Social activist Medha Patkar met residents affected by the Chennai airport expansion project here in Manapakkam on Wednesday.

After meeting the residents at a gathering in Manapakkam, she told mediapersons the State government must denotify the lands acquired from the residents for the expansion work, since Airport Authority of India (AAI) had said that some of the allotted land might not be needed.

“Though the experts have told that so much of land was not required, the denotification process must not take 17 months. It is the question of undoing the wrong. Since it is prime land, no one including the State, which is also becoming the biggest land owner in India today, would like to let go of its possession,” she said.

In October 2007, the State government notified 1,069.99 acres of land in five villages — Manapakkam, Kolapakkam, Tharapakkam and Kovur — for building a parallel runway for the Chennai airport. But, in November 2011, AAI issued a letter to the government, stating a parallel runway might not be needed, as suggested in a report by International Civil Aviation Organisation (ICAO) and that some of the earmarked land could be denotified.

Ms. Patkar plans to meet the chief secretary and raise the issue with her.

“Over 5000 people have been facing problems as the lands have not been denotified. Many people who want to sell or mortgage their property are unable to do it. Plus, there are several people who continue to pay loans for their houses whose construction stopped a long time back when the government notified the land,” said Brindha Brighton, secretary of United People’s Forum for Survival.

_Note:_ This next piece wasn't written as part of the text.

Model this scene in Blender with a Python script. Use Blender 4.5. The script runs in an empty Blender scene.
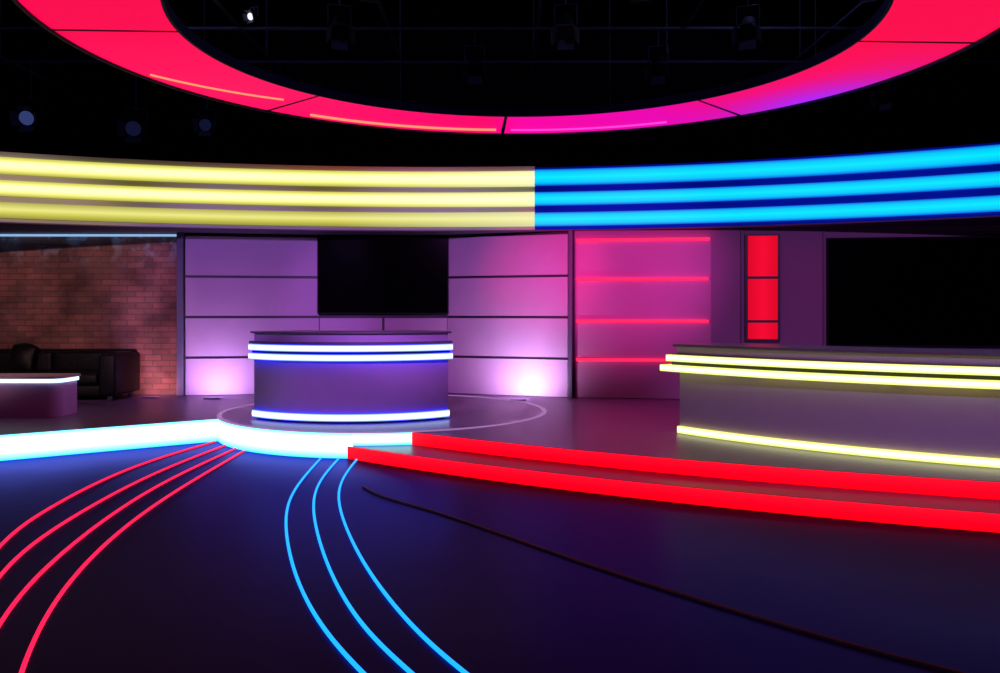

Many like V. Baskaran were affected because their agricultural lands in Kovur are yet to be denotified. Baskaran (44), whose family has been cultivating paddy in Kovur for five decades now, says he has been severely affected. “Since we don’t have a choice, we cultivate paddy in two acres. So, instead of the over 100 bags that we used to get during harvest, we now have only 70 bags,” he said.

Forty-year-old Gayathri Thyagarajan, who bought a 1050-sq. ft house for Rs. 950 in Manapakkam in 2005, said that it was her family’s sole property and that they had been paying loans for years now. “We don’t know if we are owners of this property. Where will we go if we have to leave this house? The compensation offered was not even one fourth of the investment made,” she said.